I’m finding myself, in my more dramatic moments, feeling as though I’ve reached the end of dreaming.   So many of the “big” questions have been answered for me.  I know whom I married.  We are currently shopping for our forever house, answering the question of where we will live.  Two kids in, the “what will I be?” feels pretty limited, at least in this young kids stage.  We’ve begun to settle into our life in a way that feels pretty final.  Somewhere in the last few years I stopped putting that life to do list on the first page of my journals, stopped reminding myself of the adventures I wanted to have, stopped dreaming up new adventures to add.

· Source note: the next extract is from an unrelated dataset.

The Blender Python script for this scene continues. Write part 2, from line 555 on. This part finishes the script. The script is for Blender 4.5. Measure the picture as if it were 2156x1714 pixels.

I’m a “P” on the Meyers-Briggs personality test, which means, among other things, that I am more comfortable before a decision is made.  I like the open-endedness, the unknown, the anticipation of what may be.  Making a decision always comes with a little bit of a let down for me.  It’s why I never find out the gender of my kids beforehand, why I never let Tommy tell me what he got me for Christmas and birthdays and why, while I love my tattoo, I still had a bit of a hard time with the permanence of it all.

Tommy on the other hand is as “J” as they come on the Meyers-Briggs.  He loathes the decision making process and just wants to come to a conclusion.  I can see him getting more and more excited as we settle into life.  He needs roots and permanence to feel comfortable.  It’s something we are constantly navigating in our marriage.

It’s normal, necessary even to find ourselves in this place of settling in.  And in quiet, still moments I can be honest enough to admit it’s a cheap fix to blame my end of dreaming on this season of life.  Having forever questions answered doesn’t mean it’s really forever.  Or that there’s nothing left to anticipate.

No, if I’m being really honest, I’ve stopped dreaming because I’ve given up on myself a little.  It was easy to speak aloud my dreams in high school and college because there were so many of them and the possibility seemed endless.  As I’ve gotten older I’ve had to take a crash course in “realistic limitations.”  A job where I travel and teach and write?  The logistics of figuring out how that works with kids and the part time job I already have feels like a mountain not even worth attempting to climb.  Traveling the world with Tommy?  That takes real dollars and those little people cost a lot.  And don’t travel well.

Facing the reality of what it will take to make some of these dreams happen have me too exhausted to even start trying.   It feels too impossible to see the light of day.

And if I’m being even more gut-level honest here (and I might as well go all the way) there is nothing more vulnerable and risky to me than saying I’m want to do something that may not come to fruition.  I have been known to follow through on things I absolutely don’t want to do anymore only because I declared publicly that I was going to do that thing.  (This is the only reason I’ve completed three marathons and participated in natural childbirth.)  The potential shame of putting it out there and failing keeps me from dreaming at all.

But I’m trying to walk into vulnerability these days.  And I think the practice of imagining adventures for my life is important in and of itself.  I need there to be possibility and anticipation or I start to feel full of ennui.  I get all Ecclesiastical and begin declaring everything to be meaningless.  I need to dream big dreams because it keeps me engaged in life, makes me hopeful and happy.  I need to dare to dream despite the realistic limitations because it is a practice in faithfulness to God and myself.   I need to share those dreams with others because it keeps me open and vulnerable and accountable to at least trying.  And I need to have grace for those dreams that are deferred or simply left undone in twenty years.  I don’t chastise or shame my sixteen-year-old self for daring to believe she could win an Oscar or perform on Broadway.  Rather I smile at the bigness of her goals and breadth of her self-belief.  I expect fifty-year-old me will feel the same about my thirty-year-old dreams as well.